» **Task statement**: List all the lines in these records that hold "Blender".

—————

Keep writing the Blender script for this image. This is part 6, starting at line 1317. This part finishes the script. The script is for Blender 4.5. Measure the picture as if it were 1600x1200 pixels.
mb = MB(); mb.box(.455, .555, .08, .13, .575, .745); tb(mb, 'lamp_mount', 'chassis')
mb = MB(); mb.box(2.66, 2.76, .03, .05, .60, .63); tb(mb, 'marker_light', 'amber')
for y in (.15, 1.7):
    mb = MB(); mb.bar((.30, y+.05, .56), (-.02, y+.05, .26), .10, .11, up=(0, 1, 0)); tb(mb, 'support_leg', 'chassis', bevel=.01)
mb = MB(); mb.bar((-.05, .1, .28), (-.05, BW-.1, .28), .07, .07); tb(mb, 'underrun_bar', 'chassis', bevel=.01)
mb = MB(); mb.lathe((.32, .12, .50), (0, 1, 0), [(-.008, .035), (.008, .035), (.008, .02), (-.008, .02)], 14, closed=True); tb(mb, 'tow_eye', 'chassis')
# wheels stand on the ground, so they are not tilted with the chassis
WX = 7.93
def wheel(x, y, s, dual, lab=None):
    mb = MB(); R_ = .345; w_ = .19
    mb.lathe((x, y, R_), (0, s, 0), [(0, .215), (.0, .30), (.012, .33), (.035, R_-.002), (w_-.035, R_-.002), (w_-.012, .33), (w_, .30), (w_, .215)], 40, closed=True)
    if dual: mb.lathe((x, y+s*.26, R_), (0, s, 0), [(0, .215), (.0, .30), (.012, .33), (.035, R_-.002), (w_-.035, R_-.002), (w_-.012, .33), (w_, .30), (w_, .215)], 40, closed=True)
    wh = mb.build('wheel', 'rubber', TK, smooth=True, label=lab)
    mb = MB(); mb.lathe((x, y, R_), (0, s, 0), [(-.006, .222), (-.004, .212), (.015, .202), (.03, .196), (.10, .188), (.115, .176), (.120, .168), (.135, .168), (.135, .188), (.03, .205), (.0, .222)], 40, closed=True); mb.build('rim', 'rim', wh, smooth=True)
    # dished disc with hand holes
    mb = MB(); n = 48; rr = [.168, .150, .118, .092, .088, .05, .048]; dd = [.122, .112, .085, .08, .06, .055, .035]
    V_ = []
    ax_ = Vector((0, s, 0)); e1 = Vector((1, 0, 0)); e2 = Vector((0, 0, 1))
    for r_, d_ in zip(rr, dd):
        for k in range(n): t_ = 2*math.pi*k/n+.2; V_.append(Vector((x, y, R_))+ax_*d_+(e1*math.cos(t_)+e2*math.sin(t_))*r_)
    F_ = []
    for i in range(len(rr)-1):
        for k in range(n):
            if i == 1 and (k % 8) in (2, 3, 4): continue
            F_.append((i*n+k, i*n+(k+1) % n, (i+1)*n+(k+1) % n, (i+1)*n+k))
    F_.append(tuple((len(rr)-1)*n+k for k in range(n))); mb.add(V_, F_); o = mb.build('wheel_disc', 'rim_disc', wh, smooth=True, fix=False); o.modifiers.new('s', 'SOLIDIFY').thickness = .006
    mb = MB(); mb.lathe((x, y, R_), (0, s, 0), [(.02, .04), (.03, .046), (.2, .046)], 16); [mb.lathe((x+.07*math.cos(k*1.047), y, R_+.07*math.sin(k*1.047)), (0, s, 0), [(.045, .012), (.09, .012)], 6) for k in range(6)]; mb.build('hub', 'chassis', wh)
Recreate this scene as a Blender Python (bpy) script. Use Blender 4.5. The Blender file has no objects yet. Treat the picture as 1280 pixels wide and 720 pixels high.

—————

» **Expected answer**:
Keep writing the Blender script for this image. This is part 6, starting at line 1317. This part finishes the script. The script is for Blender 4.5. Measure the picture as if it were 1600x1200 pixels.
Recreate this scene as a Blender Python (bpy) script. Use Blender 4.5. The Blender file has no objects yet. Treat the picture as 1280 pixels wide and 720 pixels high.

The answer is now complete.